Con el procedimiento contrario: señalar las similitudes y olvidar los agravios, Europa se ha convertido en una potencia unificada. Las guerras que la desgarraron le han enseñado a poner el acento en el reconocimiento de la diversidad, más que en la búsqueda de diferencias, que siempre será posible encontrar, destacar y subrayar cuando se busca discordia, lucha, combate, fronteras erizadas. Los otros son bárbaros, nosotros nos defendemos, es la misma expresión en todos los idiomas.
Es el pensamiento de Bush y de medio Estados Unidos: el granjero subvencionado de Alabama, el predicador de Oklahoma, la secretaria convencida de que Bush encabeza la cruzada contra el Mal. En México es el pensamiento de nuestros legisladores y el de López Obrador: un extraño enemigo acecha nuestros depósitos de gas, nuestro petróleo, nuestra electricidad. Sólo en manos del gobierno (es decir de ellos, que gobiernan) están a salvo.
Desaparición del fuero, ya: ley para todos
¡Religión y fueros!: vuelve a sonar el grito de la reacción cuando los liberales mexicanos del siglo XIX decidieron acabar con los fueros de que gozaban nobles, eclesiásticos y militares. Fuero significa "privilegios o exenciones que se conceden a una provincia, a una ciudad o a una persona". En la práctica es la incapacidad de la ley para aprehender y enjuiciar a quien lo posee.
El fuero medieval ahora lo conservan representantes populares con el pretexto de que no podrían gobernar y mientras responden todo tipo de querellas judiciales. Lo cierto es que el fuero ha sido siempre un abuso.
Es urgente la reglamentación del fuero de que gozan las autoridades o su desaparición completa. Que una autoridad tenga fuero significa, en breves palabras, que no puede llevársele ante la ley, haga lo que haga: robe, asesine, defraude, viole, torture o secuestre. Así, vemos que el suplente de Bejarano, don Noséquién, se niega a pagar la renta de un local comercial porque "para eso soy diputado y tengo fuero".

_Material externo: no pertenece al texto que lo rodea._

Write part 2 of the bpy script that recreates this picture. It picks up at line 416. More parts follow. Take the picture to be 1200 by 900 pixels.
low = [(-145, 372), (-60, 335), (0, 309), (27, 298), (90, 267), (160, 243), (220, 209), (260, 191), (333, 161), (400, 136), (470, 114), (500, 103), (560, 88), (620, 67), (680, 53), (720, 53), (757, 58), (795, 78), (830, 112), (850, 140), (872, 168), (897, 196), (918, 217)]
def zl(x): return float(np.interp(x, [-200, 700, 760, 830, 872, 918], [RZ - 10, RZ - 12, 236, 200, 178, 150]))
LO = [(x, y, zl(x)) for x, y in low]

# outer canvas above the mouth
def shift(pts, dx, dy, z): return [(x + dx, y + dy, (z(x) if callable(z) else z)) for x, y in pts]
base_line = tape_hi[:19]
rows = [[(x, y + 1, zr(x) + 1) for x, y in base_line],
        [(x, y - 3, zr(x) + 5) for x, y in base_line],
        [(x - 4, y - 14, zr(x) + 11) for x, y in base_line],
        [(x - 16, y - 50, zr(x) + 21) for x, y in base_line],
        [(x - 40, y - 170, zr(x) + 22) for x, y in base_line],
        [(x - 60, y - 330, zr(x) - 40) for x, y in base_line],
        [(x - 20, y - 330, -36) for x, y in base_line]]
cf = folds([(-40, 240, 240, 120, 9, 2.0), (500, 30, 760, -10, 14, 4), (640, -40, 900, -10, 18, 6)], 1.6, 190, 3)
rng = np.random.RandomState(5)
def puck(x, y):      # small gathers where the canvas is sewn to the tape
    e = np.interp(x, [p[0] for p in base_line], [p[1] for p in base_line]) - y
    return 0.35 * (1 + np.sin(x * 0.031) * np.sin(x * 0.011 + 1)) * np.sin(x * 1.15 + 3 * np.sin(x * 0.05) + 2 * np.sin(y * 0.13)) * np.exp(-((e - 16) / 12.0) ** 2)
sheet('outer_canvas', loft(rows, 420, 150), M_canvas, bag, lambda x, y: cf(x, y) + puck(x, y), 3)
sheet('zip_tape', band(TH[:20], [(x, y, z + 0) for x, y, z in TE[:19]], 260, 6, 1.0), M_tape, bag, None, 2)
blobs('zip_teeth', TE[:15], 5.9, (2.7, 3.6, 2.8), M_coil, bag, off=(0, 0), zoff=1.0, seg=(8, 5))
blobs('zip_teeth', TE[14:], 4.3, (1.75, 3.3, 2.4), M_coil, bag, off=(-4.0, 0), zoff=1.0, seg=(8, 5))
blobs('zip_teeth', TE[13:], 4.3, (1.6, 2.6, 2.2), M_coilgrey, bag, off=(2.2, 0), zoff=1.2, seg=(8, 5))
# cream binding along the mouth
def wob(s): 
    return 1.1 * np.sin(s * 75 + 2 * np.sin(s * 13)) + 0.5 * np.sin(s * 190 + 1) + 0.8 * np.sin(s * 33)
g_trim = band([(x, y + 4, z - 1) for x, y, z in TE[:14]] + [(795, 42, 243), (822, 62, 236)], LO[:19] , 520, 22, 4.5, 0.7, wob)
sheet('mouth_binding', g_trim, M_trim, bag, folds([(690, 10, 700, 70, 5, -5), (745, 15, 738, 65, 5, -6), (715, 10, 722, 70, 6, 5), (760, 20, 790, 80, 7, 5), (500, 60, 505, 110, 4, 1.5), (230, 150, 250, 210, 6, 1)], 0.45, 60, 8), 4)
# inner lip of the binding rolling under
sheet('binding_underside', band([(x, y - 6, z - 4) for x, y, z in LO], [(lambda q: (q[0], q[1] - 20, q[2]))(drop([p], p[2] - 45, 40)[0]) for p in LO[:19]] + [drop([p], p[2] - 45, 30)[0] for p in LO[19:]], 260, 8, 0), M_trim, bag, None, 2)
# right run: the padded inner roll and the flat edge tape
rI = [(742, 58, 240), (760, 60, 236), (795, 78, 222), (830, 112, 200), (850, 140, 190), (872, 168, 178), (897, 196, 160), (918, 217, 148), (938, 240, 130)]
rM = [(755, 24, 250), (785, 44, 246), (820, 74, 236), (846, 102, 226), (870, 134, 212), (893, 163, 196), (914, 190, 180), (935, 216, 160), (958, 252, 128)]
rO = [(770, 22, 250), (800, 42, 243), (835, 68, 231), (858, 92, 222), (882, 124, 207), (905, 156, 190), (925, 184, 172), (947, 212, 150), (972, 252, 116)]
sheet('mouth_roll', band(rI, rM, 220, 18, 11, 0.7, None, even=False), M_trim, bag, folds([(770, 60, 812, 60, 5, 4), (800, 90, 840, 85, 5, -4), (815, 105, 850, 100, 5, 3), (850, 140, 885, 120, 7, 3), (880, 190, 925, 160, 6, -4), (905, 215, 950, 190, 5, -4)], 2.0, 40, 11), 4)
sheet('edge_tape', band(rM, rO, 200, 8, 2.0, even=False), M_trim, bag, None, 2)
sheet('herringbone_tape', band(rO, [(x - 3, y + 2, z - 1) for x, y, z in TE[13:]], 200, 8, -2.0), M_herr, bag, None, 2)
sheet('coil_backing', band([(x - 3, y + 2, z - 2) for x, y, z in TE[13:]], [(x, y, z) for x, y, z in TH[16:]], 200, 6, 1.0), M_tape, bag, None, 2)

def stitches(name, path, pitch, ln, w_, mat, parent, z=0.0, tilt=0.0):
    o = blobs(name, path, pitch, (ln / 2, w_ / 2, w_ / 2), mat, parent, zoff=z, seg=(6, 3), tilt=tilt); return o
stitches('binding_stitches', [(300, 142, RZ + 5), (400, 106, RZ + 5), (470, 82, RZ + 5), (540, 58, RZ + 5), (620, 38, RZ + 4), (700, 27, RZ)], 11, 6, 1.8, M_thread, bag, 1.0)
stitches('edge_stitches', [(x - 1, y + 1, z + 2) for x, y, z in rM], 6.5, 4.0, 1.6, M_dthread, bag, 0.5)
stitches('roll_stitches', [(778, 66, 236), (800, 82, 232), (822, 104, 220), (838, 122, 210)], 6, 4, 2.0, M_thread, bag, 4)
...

Que un representante popular no pueda ser perseguido por su votación o las ideas expresadas en tribuna, es obvio: el mismo derecho tenemos todos. Para eso no es necesario que la ley quede en suspenso ante diputados y senadores. Y según última novedad de los señores diputados, el fuero no se pierde ni renunciando al puesto. Propuesta filosófica profundísima.